Look through the entries below and extract exactly the lines from the one containing "Reconstruct this image" through the one containing "C = scene.collection", ends included.

SUPPLIED DATA
----

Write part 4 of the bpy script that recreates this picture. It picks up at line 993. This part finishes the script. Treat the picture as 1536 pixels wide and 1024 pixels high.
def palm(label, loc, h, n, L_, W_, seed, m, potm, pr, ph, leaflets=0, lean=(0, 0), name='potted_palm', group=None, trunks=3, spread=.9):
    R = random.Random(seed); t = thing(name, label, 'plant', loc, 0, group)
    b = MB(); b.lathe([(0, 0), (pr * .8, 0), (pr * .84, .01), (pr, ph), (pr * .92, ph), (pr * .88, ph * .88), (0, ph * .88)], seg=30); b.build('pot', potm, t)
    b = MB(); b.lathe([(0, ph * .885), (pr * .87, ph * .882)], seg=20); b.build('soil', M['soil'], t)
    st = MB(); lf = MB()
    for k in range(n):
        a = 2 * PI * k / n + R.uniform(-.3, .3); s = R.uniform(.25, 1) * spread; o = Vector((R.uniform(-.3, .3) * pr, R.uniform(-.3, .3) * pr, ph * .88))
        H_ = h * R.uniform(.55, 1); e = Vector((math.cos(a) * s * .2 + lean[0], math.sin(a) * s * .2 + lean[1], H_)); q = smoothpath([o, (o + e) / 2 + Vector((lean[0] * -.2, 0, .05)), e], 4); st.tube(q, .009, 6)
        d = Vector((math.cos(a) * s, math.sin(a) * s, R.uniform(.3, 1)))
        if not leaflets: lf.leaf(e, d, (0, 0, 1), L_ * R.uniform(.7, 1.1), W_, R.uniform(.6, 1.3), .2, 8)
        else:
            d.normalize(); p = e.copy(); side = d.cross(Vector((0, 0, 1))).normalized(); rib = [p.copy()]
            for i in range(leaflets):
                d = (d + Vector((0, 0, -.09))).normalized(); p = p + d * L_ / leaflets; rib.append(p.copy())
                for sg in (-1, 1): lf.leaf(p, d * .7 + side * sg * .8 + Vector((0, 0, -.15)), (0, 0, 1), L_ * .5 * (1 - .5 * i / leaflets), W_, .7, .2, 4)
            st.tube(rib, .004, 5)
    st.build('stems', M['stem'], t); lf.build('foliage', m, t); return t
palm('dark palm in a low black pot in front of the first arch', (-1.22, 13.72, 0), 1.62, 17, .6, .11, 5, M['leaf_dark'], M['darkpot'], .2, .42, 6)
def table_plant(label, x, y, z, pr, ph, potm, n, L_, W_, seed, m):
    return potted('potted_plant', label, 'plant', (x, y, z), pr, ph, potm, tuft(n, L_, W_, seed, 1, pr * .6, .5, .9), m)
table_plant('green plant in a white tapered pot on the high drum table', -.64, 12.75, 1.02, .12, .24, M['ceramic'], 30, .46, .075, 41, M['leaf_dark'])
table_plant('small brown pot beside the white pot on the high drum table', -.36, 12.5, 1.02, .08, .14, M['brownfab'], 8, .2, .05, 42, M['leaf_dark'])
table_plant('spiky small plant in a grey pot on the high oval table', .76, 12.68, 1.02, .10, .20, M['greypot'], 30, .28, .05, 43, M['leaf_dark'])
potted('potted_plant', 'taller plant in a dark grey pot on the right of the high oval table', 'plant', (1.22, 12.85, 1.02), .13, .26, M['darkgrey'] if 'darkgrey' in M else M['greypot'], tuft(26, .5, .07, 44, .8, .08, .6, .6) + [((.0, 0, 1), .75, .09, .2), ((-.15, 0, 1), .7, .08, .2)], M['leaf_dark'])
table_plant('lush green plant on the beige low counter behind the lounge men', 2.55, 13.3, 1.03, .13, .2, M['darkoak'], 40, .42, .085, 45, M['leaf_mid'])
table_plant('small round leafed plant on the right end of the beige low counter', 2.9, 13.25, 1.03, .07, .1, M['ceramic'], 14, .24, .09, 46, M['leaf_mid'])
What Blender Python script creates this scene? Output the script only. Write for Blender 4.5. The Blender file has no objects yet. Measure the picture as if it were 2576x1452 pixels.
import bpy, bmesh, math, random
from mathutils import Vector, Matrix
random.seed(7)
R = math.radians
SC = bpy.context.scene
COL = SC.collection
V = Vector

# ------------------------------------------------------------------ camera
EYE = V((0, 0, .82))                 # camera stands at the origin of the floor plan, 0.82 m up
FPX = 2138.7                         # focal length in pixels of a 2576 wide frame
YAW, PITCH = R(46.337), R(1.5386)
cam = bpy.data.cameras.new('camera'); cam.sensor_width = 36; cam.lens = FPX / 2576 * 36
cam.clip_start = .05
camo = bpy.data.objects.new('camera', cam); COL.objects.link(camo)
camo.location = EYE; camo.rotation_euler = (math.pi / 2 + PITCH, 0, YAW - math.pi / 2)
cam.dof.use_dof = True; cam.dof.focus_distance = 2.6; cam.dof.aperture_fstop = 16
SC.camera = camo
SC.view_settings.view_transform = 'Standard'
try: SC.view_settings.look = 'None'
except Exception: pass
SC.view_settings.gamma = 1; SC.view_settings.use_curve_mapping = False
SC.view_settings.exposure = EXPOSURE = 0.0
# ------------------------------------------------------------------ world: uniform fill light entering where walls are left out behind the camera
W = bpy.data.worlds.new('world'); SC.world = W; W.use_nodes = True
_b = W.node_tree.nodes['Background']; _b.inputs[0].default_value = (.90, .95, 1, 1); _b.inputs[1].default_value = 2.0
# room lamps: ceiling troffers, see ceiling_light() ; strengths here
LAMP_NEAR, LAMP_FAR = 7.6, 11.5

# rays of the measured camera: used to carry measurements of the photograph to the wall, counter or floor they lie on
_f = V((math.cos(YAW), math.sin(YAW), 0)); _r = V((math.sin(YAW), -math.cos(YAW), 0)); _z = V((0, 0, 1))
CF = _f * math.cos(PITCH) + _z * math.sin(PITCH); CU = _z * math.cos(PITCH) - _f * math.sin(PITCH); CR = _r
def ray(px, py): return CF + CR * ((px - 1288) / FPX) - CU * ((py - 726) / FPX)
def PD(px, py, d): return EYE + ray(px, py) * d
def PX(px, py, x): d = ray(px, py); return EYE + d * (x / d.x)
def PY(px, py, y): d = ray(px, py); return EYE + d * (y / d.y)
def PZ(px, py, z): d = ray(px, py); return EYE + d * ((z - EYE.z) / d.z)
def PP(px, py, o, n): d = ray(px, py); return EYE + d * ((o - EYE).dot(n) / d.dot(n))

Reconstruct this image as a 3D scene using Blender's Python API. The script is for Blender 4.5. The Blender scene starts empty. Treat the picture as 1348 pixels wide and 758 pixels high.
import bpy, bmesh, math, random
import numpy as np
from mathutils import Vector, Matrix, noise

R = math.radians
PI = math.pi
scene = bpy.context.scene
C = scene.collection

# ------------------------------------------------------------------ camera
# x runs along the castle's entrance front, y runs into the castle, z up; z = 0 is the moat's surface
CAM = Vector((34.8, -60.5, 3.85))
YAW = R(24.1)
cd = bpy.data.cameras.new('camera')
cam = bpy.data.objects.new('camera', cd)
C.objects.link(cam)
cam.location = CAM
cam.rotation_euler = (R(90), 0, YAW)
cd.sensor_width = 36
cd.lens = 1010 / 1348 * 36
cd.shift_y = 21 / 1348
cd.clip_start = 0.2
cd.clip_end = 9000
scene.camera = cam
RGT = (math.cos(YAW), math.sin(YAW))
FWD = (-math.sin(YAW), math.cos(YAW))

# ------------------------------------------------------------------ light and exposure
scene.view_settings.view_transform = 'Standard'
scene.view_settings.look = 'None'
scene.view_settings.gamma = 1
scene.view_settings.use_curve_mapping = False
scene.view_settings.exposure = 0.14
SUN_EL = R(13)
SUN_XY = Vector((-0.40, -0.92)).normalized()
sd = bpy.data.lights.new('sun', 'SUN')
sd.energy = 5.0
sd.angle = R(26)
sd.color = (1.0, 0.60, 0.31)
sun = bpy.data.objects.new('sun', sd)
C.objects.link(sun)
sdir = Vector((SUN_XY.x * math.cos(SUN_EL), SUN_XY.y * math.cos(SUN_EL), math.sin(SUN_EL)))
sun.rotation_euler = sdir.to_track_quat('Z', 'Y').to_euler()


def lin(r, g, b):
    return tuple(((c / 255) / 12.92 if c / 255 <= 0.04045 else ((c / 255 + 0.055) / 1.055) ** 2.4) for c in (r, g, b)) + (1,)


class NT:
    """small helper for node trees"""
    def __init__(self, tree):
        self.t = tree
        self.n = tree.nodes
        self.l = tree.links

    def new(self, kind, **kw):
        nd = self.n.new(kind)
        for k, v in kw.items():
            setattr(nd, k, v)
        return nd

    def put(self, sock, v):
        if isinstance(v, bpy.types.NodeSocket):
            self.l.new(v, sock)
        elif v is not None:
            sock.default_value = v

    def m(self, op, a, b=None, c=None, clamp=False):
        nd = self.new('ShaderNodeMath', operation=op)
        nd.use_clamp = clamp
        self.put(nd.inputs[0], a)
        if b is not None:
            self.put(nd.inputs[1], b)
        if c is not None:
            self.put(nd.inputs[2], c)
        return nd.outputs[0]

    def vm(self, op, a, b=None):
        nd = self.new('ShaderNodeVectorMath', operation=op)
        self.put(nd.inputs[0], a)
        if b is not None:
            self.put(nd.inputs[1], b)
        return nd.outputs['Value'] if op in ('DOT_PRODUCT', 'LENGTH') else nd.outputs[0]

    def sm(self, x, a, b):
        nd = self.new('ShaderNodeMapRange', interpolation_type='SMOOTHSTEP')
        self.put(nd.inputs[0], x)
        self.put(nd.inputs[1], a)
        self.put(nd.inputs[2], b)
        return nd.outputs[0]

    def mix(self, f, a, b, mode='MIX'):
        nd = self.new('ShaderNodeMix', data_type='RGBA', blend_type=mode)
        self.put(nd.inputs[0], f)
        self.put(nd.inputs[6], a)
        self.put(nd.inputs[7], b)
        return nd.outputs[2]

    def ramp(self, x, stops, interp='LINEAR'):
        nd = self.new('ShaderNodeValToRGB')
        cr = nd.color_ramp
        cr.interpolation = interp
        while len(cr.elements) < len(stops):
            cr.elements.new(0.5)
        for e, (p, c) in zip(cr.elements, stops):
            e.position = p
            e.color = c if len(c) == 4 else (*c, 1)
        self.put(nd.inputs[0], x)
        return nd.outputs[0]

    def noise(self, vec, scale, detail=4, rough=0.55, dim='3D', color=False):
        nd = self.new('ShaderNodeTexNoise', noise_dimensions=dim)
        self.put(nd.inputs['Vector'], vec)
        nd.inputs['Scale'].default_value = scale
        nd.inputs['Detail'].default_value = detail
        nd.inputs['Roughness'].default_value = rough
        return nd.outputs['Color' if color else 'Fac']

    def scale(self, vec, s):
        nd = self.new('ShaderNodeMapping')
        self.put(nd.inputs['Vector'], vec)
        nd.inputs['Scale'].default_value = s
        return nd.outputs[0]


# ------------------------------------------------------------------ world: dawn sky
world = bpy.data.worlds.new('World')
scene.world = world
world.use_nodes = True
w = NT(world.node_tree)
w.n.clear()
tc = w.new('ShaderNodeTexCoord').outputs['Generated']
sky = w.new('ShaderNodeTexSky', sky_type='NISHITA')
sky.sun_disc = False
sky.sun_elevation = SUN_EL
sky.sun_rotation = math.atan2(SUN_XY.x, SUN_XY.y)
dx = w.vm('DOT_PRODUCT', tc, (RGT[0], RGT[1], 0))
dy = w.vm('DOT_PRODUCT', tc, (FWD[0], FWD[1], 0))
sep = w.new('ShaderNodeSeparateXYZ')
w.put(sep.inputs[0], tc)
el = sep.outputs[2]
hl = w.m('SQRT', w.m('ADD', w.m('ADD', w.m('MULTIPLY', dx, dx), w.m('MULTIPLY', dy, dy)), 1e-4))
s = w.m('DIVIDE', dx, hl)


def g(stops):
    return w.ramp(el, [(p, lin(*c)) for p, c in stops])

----

EXERCISE RESPONSE
Reconstruct this image as a 3D scene using Blender's Python API. The script is for Blender 4.5. The Blender scene starts empty. Treat the picture as 1348 pixels wide and 758 pixels high.
import bpy, bmesh, math, random
import numpy as np
from mathutils import Vector, Matrix, noise

R = math.radians
PI = math.pi
scene = bpy.context.scene
C = scene.collection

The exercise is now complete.